### Provided material
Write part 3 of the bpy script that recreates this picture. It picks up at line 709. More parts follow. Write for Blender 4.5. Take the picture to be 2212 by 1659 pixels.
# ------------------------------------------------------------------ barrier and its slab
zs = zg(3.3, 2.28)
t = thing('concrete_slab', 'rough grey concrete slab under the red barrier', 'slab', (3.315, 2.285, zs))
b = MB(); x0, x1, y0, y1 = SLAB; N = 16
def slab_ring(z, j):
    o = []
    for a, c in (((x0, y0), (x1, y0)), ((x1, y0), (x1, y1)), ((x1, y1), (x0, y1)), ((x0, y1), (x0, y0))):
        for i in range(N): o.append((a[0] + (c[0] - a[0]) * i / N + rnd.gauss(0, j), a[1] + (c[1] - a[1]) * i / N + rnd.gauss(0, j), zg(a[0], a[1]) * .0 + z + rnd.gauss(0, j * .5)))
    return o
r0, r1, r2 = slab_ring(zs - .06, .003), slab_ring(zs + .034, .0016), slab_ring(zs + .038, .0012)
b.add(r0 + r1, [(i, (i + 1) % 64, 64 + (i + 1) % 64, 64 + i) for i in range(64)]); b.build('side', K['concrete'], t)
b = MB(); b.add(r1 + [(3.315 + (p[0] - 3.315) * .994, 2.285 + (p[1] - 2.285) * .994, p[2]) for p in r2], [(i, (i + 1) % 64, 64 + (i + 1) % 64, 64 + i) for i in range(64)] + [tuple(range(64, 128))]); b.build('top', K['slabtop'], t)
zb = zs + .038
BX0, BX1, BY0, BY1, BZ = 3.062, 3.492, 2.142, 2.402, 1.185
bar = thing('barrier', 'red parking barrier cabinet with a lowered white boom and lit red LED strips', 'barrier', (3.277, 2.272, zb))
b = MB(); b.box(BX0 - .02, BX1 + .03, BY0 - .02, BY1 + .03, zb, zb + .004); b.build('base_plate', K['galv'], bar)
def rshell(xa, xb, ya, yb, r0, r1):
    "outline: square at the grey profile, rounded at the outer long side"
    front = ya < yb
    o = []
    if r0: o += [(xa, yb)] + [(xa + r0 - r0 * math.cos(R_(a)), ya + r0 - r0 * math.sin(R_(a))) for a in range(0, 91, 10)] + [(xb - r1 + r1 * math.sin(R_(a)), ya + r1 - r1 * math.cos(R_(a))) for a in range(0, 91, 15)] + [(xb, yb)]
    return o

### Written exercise
Would you reproduce the material above in full, exactly as given?

### The reply
Write part 3 of the bpy script that recreates this picture. It picks up at line 709. More parts follow. Write for Blender 4.5. Take the picture to be 2212 by 1659 pixels.
# ------------------------------------------------------------------ barrier and its slab
zs = zg(3.3, 2.28)
t = thing('concrete_slab', 'rough grey concrete slab under the red barrier', 'slab', (3.315, 2.285, zs))
b = MB(); x0, x1, y0, y1 = SLAB; N = 16
def slab_ring(z, j):
    o = []
    for a, c in (((x0, y0), (x1, y0)), ((x1, y0), (x1, y1)), ((x1, y1), (x0, y1)), ((x0, y1), (x0, y0))):
        for i in range(N): o.append((a[0] + (c[0] - a[0]) * i / N + rnd.gauss(0, j), a[1] + (c[1] - a[1]) * i / N + rnd.gauss(0, j), zg(a[0], a[1]) * .0 + z + rnd.gauss(0, j * .5)))
    return o
r0, r1, r2 = slab_ring(zs - .06, .003), slab_ring(zs + .034, .0016), slab_ring(zs + .038, .0012)
b.add(r0 + r1, [(i, (i + 1) % 64, 64 + (i + 1) % 64, 64 + i) for i in range(64)]); b.build('side', K['concrete'], t)
b = MB(); b.add(r1 + [(3.315 + (p[0] - 3.315) * .994, 2.285 + (p[1] - 2.285) * .994, p[2]) for p in r2], [(i, (i + 1) % 64, 64 + (i + 1) % 64, 64 + i) for i in range(64)] + [tuple(range(64, 128))]); b.build('top', K['slabtop'], t)
zb = zs + .038
BX0, BX1, BY0, BY1, BZ = 3.062, 3.492, 2.142, 2.402, 1.185
bar = thing('barrier', 'red parking barrier cabinet with a lowered white boom and lit red LED strips', 'barrier', (3.277, 2.272, zb))
b = MB(); b.box(BX0 - .02, BX1 + .03, BY0 - .02, BY1 + .03, zb, zb + .004); b.build('base_plate', K['galv'], bar)
def rshell(xa, xb, ya, yb, r0, r1):
    "outline: square at the grey profile, rounded at the outer long side"
    front = ya < yb
    o = []
    if r0: o += [(xa, yb)] + [(xa + r0 - r0 * math.cos(R_(a)), ya + r0 - r0 * math.sin(R_(a))) for a in range(0, 91, 10)] + [(xb - r1 + r1 * math.sin(R_(a)), ya + r1 - r1 * math.cos(R_(a))) for a in range(0, 91, 15)] + [(xb, yb)]
    return o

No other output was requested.